Sabía que al final del camino había una noche deshabitada y que durante un tiempo me tendría que acostumbrar a su irremediable, fatal ausencia. Pero me di cuenta también de que, en la carrera de obstáculos de la vida, alguna vez —por las dudas— hay que adelantarse a los hechos. Esa tarde, antes de irme, esquivé el beso, y en la vereda nomás le dije: “Tenemos que hablar”. Más que sorpresa, desilusión, pena o contrariedad, su rostro era el de quien se da cuenta de que ha perdido la cuadrera por un hocico.

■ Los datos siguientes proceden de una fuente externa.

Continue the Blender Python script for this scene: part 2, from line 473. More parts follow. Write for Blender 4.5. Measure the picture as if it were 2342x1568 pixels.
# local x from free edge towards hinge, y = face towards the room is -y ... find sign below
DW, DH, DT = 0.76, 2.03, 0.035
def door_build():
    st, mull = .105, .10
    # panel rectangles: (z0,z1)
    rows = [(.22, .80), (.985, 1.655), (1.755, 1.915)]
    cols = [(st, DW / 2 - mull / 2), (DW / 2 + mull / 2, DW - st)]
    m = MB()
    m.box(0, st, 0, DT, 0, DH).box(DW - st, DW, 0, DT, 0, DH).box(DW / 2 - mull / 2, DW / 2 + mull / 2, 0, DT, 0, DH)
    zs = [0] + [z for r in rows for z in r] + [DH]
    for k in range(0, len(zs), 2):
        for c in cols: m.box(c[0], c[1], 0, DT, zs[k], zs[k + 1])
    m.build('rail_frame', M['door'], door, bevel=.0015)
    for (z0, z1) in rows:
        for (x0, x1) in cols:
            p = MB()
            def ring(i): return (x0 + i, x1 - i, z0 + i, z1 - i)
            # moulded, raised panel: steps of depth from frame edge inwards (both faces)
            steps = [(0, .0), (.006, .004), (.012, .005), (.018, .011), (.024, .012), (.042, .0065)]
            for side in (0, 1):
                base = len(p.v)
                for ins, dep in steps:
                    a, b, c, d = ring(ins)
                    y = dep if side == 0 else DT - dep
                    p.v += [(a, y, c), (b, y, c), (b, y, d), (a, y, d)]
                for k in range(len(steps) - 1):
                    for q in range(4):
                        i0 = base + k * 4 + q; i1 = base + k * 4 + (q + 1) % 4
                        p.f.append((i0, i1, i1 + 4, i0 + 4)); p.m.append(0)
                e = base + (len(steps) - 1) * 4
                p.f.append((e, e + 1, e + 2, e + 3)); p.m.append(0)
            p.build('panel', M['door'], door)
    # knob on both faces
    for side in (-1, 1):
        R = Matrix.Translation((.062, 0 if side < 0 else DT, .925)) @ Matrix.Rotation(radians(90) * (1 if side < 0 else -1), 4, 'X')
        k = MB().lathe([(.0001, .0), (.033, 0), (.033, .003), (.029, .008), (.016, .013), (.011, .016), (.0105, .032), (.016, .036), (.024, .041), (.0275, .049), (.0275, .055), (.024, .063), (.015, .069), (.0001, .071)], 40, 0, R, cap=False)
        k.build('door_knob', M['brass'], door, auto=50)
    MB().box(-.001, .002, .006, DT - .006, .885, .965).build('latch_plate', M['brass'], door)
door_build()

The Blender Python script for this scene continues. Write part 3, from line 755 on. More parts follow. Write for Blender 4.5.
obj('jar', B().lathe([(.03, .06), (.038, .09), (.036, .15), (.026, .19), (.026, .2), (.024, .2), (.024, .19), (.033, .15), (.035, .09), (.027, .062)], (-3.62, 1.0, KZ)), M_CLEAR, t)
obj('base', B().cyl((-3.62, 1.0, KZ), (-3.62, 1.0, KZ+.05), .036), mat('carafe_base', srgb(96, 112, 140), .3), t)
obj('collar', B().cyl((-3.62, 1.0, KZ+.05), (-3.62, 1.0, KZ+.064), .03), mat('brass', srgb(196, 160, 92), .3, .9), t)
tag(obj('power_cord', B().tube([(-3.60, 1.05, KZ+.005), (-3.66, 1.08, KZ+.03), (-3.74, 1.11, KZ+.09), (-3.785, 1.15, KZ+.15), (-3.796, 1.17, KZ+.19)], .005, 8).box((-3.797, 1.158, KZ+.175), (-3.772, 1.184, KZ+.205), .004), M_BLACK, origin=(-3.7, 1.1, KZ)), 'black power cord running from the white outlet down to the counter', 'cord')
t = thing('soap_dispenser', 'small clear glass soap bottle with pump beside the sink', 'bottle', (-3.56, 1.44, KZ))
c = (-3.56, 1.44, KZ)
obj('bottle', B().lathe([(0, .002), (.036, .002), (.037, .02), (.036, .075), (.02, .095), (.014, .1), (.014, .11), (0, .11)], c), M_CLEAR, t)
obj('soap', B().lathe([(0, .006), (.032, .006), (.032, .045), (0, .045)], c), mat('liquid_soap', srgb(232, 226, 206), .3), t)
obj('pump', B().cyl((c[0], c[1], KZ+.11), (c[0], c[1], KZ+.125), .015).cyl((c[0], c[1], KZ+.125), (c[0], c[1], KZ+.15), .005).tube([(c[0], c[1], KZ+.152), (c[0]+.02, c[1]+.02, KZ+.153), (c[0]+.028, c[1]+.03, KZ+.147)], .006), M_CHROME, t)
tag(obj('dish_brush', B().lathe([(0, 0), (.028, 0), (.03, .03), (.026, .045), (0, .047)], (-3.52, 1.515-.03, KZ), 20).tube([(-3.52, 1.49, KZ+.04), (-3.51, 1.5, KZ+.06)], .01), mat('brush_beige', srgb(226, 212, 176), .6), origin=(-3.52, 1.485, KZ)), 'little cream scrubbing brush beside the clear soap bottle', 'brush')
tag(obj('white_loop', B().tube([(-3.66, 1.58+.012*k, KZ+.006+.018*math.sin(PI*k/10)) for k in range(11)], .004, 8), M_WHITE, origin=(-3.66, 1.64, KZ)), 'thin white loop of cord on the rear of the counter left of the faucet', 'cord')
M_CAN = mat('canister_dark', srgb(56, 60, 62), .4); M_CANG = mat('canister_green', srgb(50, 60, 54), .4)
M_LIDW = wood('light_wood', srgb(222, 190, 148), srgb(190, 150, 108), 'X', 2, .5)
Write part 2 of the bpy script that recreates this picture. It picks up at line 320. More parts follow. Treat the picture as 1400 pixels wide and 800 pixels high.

No lloró, no hizo escenas. Me miró con un aire resignado, casi maternal, como si me perdonara por algo que no había hecho. Me dijo que lo sabía, lo presentía. Después se quedó callada, mirando hacia el fondo de la calle, mientras la luz del atardecer volvía tembleques las motas de polvo. Quise decirle que no era culpa de nadie, que a veces el amor se muere como una flor sin agua, sin ruido. Pero las palabras se me atragantaron.
Al día siguiente, cuando iba a trabajar, pensaba: “¡La madrugué!”. Escuálido consuelo con el que fui tirando un tiempito, mientras sanaba. Por las noches, cuando el viento trae olor a río, todavía creo oír su voz. Pero he aprendido que no era amor.
Solo era costumbre con buena iluminación.
Juan Manuel Aragón
A 16 de noviembre del 2025, en el barrio Vinalar. Viendo qué pasa.
Ramírez de Velasco®

Comentarios

  1. Excelente relato (cuento). "Tiramos piedras sin contar los círculos que hacían, como si ya no nos importara si flotaban o se hundían" (quien no ha vivido una emoción parecida, se perdió un tiempo de vida irrecuperable). Personalmente, viví esa emoción por 65 años, la vida me lo arrebato.